You are not alone. I just turned 31 and I think I am finally figuring out what stress feels like.
You will be in my prayers.. keep us posted! We all need the support!

Posted: Mon Feb 02, 2009 4:07 pm
by Guest
Wow! I feel the same way, and especially a few weeks ago. I felt that I was not focused at all.
I am reading a book entitled "Battlefield Of The Mind" by Joyce Meyer and that is helping me out tremendously...along with the program and coming here to chat online and reading the posts. I am praying that we all will get our minds to function the way that they should and that we can focus on things and not be bombarded with negative thoughts.
Have a wonderful nite!
ME

Posted: Mon Feb 02, 2009 5:46 pm
by Guest
Book of Psalms,

"Battlefield of the Mind" is a wonderful book. It totally highlights the kind of thinking we all want to have. I recommend it to anyone!
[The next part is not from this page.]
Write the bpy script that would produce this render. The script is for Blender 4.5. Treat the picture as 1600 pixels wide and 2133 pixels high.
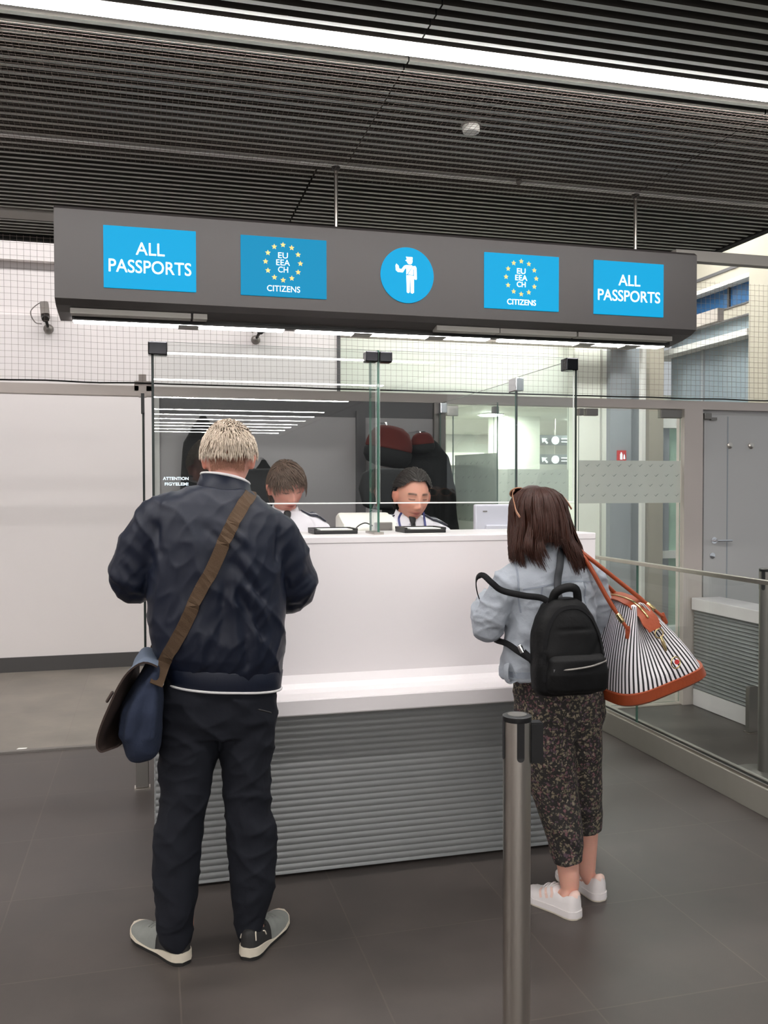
import bpy, bmesh, math, random
import numpy as np
from mathutils import Vector, Matrix, noise
from mathutils.bvhtree import BVHTree

random.seed(7)
PI = math.pi
scn = bpy.context.scene
COL = scn.collection
for o in list(bpy.data.objects):
    bpy.data.objects.remove(o)

# ------------------------------------------------------------------ camera
CAM_Z, YAW, PITCH, ROLL, FPX = 1.55, math.radians(14.71), math.radians(1.42), math.radians(-0.11), 1838.0
cam_d = bpy.data.cameras.new('camera')
cam_d.sensor_fit = 'VERTICAL'
cam_d.sensor_height = 24.0
cam_d.lens = FPX / 2133.0 * 24.0
cam_d.clip_start = 0.05
cam = bpy.data.objects.new('camera', cam_d)
COL.objects.link(cam)
F = Vector((math.sin(YAW) * math.cos(PITCH), math.cos(YAW) * math.cos(PITCH), -math.sin(PITCH)))
Rt = Vector((math.cos(YAW), -math.sin(YAW), 0))
Up = Rt.cross(F)
R2 = Rt * math.cos(ROLL) + Up * math.sin(ROLL)
U2 = Up * math.cos(ROLL) - Rt * math.sin(ROLL)
cam.matrix_world = Matrix(((R2.x, U2.x, -F.x, 0), (R2.y, U2.y, -F.y, 0), (R2.z, U2.z, -F.z, CAM_Z), (0, 0, 0, 1)))
scn.camera = cam

# ------------------------------------------------------------------ world, exposure, light levels
world = bpy.data.worlds.new('world')
scn.world = world
world.use_nodes = True
world.node_tree.nodes['Background'].inputs[0].default_value = (0.92, 0.97, 1.0, 1)
world.node_tree.nodes['Background'].inputs[1].default_value = 0.5
scn.view_settings.view_transform = 'Standard'
scn.view_settings.look = 'None'
scn.view_settings.gamma = 1.0
scn.view_settings.use_curve_mapping = False
scn.view_settings.exposure = 0.0
scn.cycles.transparent_max_bounces = 40
scn.cycles.max_bounces = 10
scn.cycles.diffuse_bounces = 4
scn.cycles.sample_clamp_indirect = 6.0
STRIP_POWER = 62.0        # ceiling strip lights
CANOPY_POWER = 22.0        # light bars under the canopy
HALL_POWER = 380.0          # flat ceiling lights of the hall beyond the glass doors

# ------------------------------------------------------------------ materials
def lin(c):
    c /= 255.0
    return c / 12.92 if c <= 0.04045 else ((c + 0.055) / 1.055) ** 2.4
def S(r, g, b):
    return (lin(r), lin(g), lin(b), 1.0)

def new_mat(name):
    m = bpy.data.materials.new(name)
    m.use_nodes = True
    nt = m.node_tree
    return m, nt, nt.nodes['Principled BSDF']

def nd(nt, typ, **kw):
    n = nt.nodes.new(typ)
    for k, v in kw.items():
        if k.startswith('i_'):
            key = k[2:].replace('_', ' ')
            n.inputs[int(key) if key.isdigit() else key].default_value = v
        else:
            setattr(n, k, v)
    return n

def mat(name, col, rough=0.5, metal=0.0, emit=0.0, emit_col=None, noise_amt=0.0, noise_scale=20.0, bump=0.0, bump_scale=80.0, spec=0.5, sheen=0.0, stretch=None, coat=0.0):
    m, nt, b = new_mat(name)
    b.inputs['Base Color'].default_value = col
    b.inputs['Roughness'].default_value = rough
    b.inputs['Metallic'].default_value = metal
    b.inputs['Specular IOR Level'].default_value = spec
    b.inputs['Coat Weight'].default_value = coat
    if sheen:
        b.inputs['Sheen Weight'].default_value = sheen
        b.inputs['Sheen Roughness'].default_value = 0.5
    if emit:
        b.inputs['Emission Color'].default_value = emit_col or col
        b.inputs['Emission Strength'].default_value = emit
    tc = nd(nt, 'ShaderNodeTexCoord')
    vec = tc.outputs['Object']
    if stretch:
        mp = nd(nt, 'ShaderNodeMapping')
        mp.inputs['Scale'].default_value = stretch
        nt.links.new(vec, mp.inputs['Vector'])
        vec = mp.outputs['Vector']
    if noise_amt:
        n = nd(nt, 'ShaderNodeTexNoise', i_Scale=noise_scale, i_Detail=5.0)
        nt.links.new(vec, n.inputs['Vector'])
        mx = nd(nt, 'ShaderNodeMix', data_type='RGBA')
        mx.inputs['A'].default_value = tuple(c * (1 - noise_amt) for c in col[:3]) + (1,)
        mx.inputs['B'].default_value = tuple(min(1, c * (1 + noise_amt)) for c in col[:3]) + (1,)
        nt.links.new(n.outputs['Fac'], mx.inputs['Factor'])
        nt.links.new(mx.outputs['Result'], b.inputs['Base Color'])
    if bump:
        n2 = nd(nt, 'ShaderNodeTexNoise', i_Scale=bump_scale, i_Detail=4.0)
        nt.links.new(vec, n2.inputs['Vector'])
        bp = nd(nt, 'ShaderNodeBump', i_Strength=bump, i_Distance=0.01)
        nt.links.new(n2.outputs['Fac'], bp.inputs['Height'])
        nt.links.new(bp.outputs['Normal'], b.inputs['Normal'])
    return m

def glass_mat(name, tint, extra=0.0):
    """thin clear sheet: transparent, with a Schlick mirror reflection on top"""
    m, nt, b = new_mat(name)
    nt.nodes.remove(b)
    out = nt.nodes['Material Output']
    lw = nd(nt, 'ShaderNodeLayerWeight', i_Blend=0.5)
    p = nd(nt, 'ShaderNodeMath', operation='POWER', i_1=5.0)
    nt.links.new(lw.outputs['Facing'], p.inputs[0])
    ma = nd(nt, 'ShaderNodeMath', operation='MULTIPLY_ADD', i_1=0.9, i_2=0.04 + extra, use_clamp=True)
    nt.links.new(p.outputs[0], ma.inputs[0])
    tr = nd(nt, 'ShaderNodeBsdfTransparent')
    tr.inputs['Color'].default_value = tint
    gl = nd(nt, 'ShaderNodeBsdfGlossy', i_Roughness=0.0)
    gl.inputs['Color'].default_value = (1, 1, 1, 1)
    mx = nd(nt, 'ShaderNodeMixShader')
    nt.links.new(ma.outputs[0], mx.inputs[0])
    nt.links.new(tr.outputs[0], mx.inputs[1])
    nt.links.new(gl.outputs[0], mx.inputs[2])
    nt.links.new(mx.outputs[0], out.inputs['Surface'])
    return m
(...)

P.S. Thank you for your kind words on my post!
It's nice to know we aren't alone:)

Posted: Mon Feb 02, 2009 7:48 pm
by Guest
Thanks for all the good posts. I was feeling this same way and began to make small task lists on index cards to begin the day - just one card - cross off items as I went along and then at lunch write a new card. Since my mind would not remember even one day the cards help to focus and also got me moving in the morning. Perhaps this might help you also.
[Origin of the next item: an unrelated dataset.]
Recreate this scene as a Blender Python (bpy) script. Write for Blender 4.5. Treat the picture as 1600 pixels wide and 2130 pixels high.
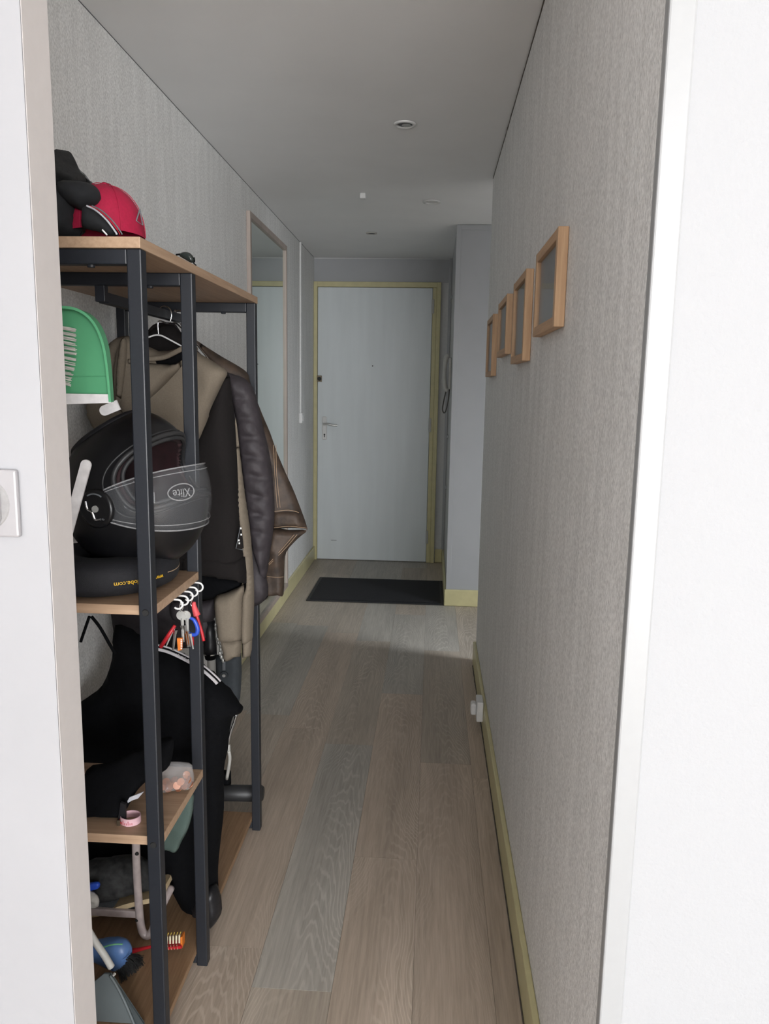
import bpy, bmesh, math, random
from mathutils import Vector, Matrix, noise
from mathutils.geometry import delaunay_2d_cdt
random.seed(7)
for o in list(bpy.data.objects): bpy.data.objects.remove(o)
SC = bpy.context.scene
COL = SC.collection
pi = math.pi

# ---------------------------------------------------------------- camera
F, PITCH, YAW, ROLL, HC = 1609.57, 0.160535, -0.0592947, 0.0168530, 1.32786
def cam_basis():
    cy, sy = math.cos(YAW), math.sin(YAW); cp, sp = math.cos(PITCH), math.sin(PITCH)
    f = Vector((sy*cp, cy*cp, -sp)); r = Vector((cy, -sy, 0)); u = r.cross(f)
    cr, sr = math.cos(ROLL), math.sin(ROLL)
    return cr*r+sr*u, -sr*r+cr*u, f
CR, CU, CF = cam_basis()
cam = bpy.data.cameras.new('camera'); camo = bpy.data.objects.new('camera', cam); COL.objects.link(camo)
m = Matrix.Identity(4)
for i in range(3):
    m[i][0], m[i][1], m[i][2] = CR[i], CU[i], -CF[i]
m[2][3] = HC
camo.matrix_world = m
cam.sensor_fit = 'VERTICAL'; cam.sensor_height = 24; cam.lens = 24*F/2130; cam.clip_start = .05
SC.camera = camo

# ---------------------------------------------------------------- light
W = bpy.data.worlds.new('world'); SC.world = W; W.use_nodes = True
W.node_tree.nodes['Background'].inputs[0].default_value = (.75, .85, 1, 1)
W.node_tree.nodes['Background'].inputs[1].default_value = .25
def area(name, loc, rot, sx, sy, power, col, spread=pi):
    l = bpy.data.lights.new(name, 'AREA'); l.shape = 'RECTANGLE'; l.size = sx; l.size_y = sy
    l.energy = power; l.color = col; l.spread = spread
    o = bpy.data.objects.new(name, l); o.location = loc; o.rotation_euler = rot; COL.objects.link(o)
area('living_room_window_light', (2.12, -5.52, 1.30), (pi/2, 0, 0), 3.3, 2.1, 590, (.97, .985, 1.0))
area('living_room_left_window_light', (-1.65, -5.52, 1.35), (pi/2, 0, 0), 1.2, 1.9, 85, (.985, .985, 1.0))
area('side_room_window_light', (2.42, 2.75, 1.45), (pi/2-.62, 0, pi/2), .8, 1.3, 36, (.90, .95, 1.0), 1.95)
vs = SC.view_settings
vs.view_transform = 'Standard'; vs.look = 'None'; vs.gamma = 1; vs.exposure = 0.18; vs.use_curve_mapping = False

# dimensions (metres) of the hallway
XL, XR, YF, YR, YC, XC, H = -.892, .242, 5.837, 3.648, 4.644, .115, 2.25
Y0, Y1 = .93, .995      # partition between living room and hallway
XJ = -.478

# ---------------------------------------------------------------- pixel helpers
def ray(px, py): return CF + CR*((px-800)/F) - CU*((py-1065)/F)
def at(px, py, Y):
    d = ray(px, py); return Vector((0, 0, HC)) + d*(Y/d.y)
def atx(px, py, X):
    d = ray(px, py); return Vector((0, 0, HC)) + d*(X/d.x)
def atz(px, py, Z):
    d = ray(px, py); return Vector((0, 0, HC)) + d*((Z-HC)/d.z)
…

Posted: Tue Feb 03, 2009 12:28 am
by Faith_TX
what you said is exactly how I feel and it is so embarrassing each and every day. I dont understand why it has to be so hard. And now, I am compounded with not having a job since my anxiety got so bad I had to quit. Who would hire someone who can't focus on a simple task. To have two kids on top of it all is just too much. I don't see the tapes making me come out of it.... .
And the negativity is just a constant.